ABSTRACT

To bear the self-evidence of Hegel, today, would mean this: one must, in every sense, go through the “slumber of reason,” the slumber that engenders monsters and then puts them to sleep; this slumber must be effectively traversed so that awakening will not be a ruse of dream. That is to say, again, a ruse of reason. The slumber of reason is not, perhaps, reason put to sleep, but slumber in the form of reason, the vigilance of the Hegelian logos. Reason keeps watch over a deep slumber in which it has an interest. Now, if “evidence received in the slumber of reason loses or will lose the characteristics of wakefulness” (ibid.), then it is necessary, in order to open our eyes (and did Bataille ever want to do otherwise, correctly certain that he was thereby risking death: “the condition in which I would see would be to die”), to have spent the night with reason, to have kept watch and to have slept with her: and to have done so throughout the night, until morning, until the other dawn which resembles, even to the point of being taken for it-like daybreak for nightfall-the hour when the philosophical animal can also finally open its eyes.

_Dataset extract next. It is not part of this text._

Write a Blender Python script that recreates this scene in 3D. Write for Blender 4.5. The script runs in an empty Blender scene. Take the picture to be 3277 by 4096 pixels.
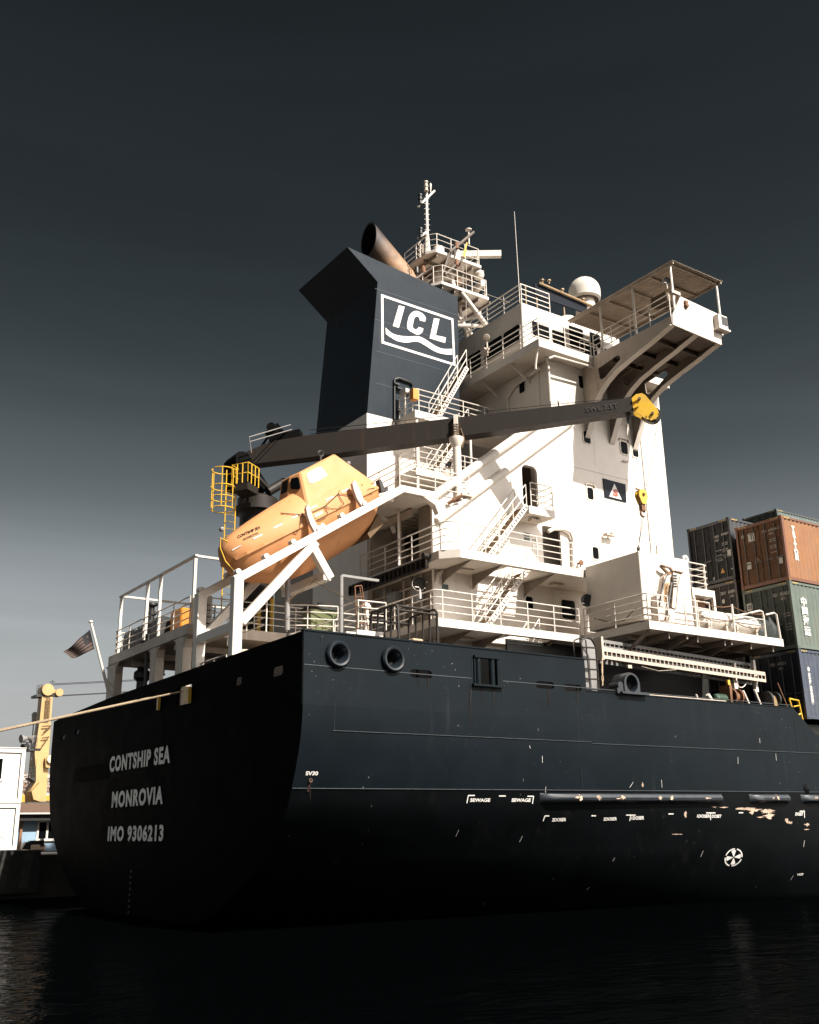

That morning and none other. For at the far reaches of this night something was contrived, blindly, I mean in a discourse, by means of which philosophy, in completing itself, could both include within itself and anticipate all the figures of its beyond, all the forms and resources of its exterior; and could do so in order to keep these forms and resources close to itself by simply taking

hold of their enunciation. Except, perhaps, for a certain laughter. And yet.